Ten years ago, Bruce invested $$\$ 1,250$$. Today, the investment is worth $$\$ 3,550$$. If interest is compounded annually, what annual rate of return did Bruce earn on his investment?
Tina owes $$\$ 12,000$$ on her automobile loan, which has an interest rate equal to 4.8 percent compounded monthly. If Tina pays $$\$ 526$$ at the end of each month, how long will it take her to repay the loan?
Mario wants to take a trip that costs $$\$ 4,750$$, but currently he only has $$\$ 2,260$$ saved. If Mario invests this money at 7 percent compounded annually, how long will it take for his investment to grow to $$\$ 4,750$$ ?
CanAm Financial offers investments that pay 12 percent interest compounded monthly, whereas UniMex Financial offers investments that pay 12.25 percent interest compounded semiannually. Which investment offers the better effective annual return?

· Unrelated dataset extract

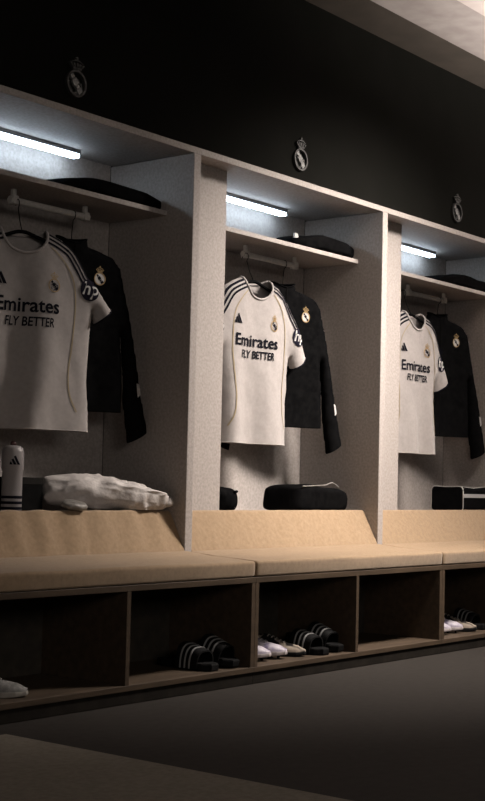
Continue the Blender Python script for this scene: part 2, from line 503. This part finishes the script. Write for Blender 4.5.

Yolanda's bank advertises a savings investment that pays 6 percent compounded monthly. What is the investment's (a) annual percentage rate (APR) and (b) effective annual rate $\left(\mathrm{r}_{\mathrm{EAR}}\right)$ ?
William recently graduated from NFA University. While at NFA, William took out a $$\$ 50,000$$ student loan. His loan requires him to make monthly payments for a 10-year period. (a) If the simple annual interest is 4.2 percent, what are William's monthly payments? (b) To the nearest dollar, how much will William owe on his student loan after he makes payments for three years?
When Sarah Jean purchased her house 12 years ago, she took out a 30-year mortgage for $$\$ 220,000$$. The mortgage has a fixed interest rate of 6 percent compounded monthly. (a) Compute Sarah Jean's monthly mortgage payments. (b) If Sarah Jean wants to pay off her mortgage today, for how much should she write a check? She made her most recent mortgage payment earlier today.
Nona purchased a new car earlier today for $$\$ 32,000$$. She financed the entire amount using a five-year loan with a 3 percent interest rate (compounded monthly). (a) Compute the monthly payments for the loan. (b) How much will Nona owe on the loan after she makes payments for two years (i.e., after 24 payments)?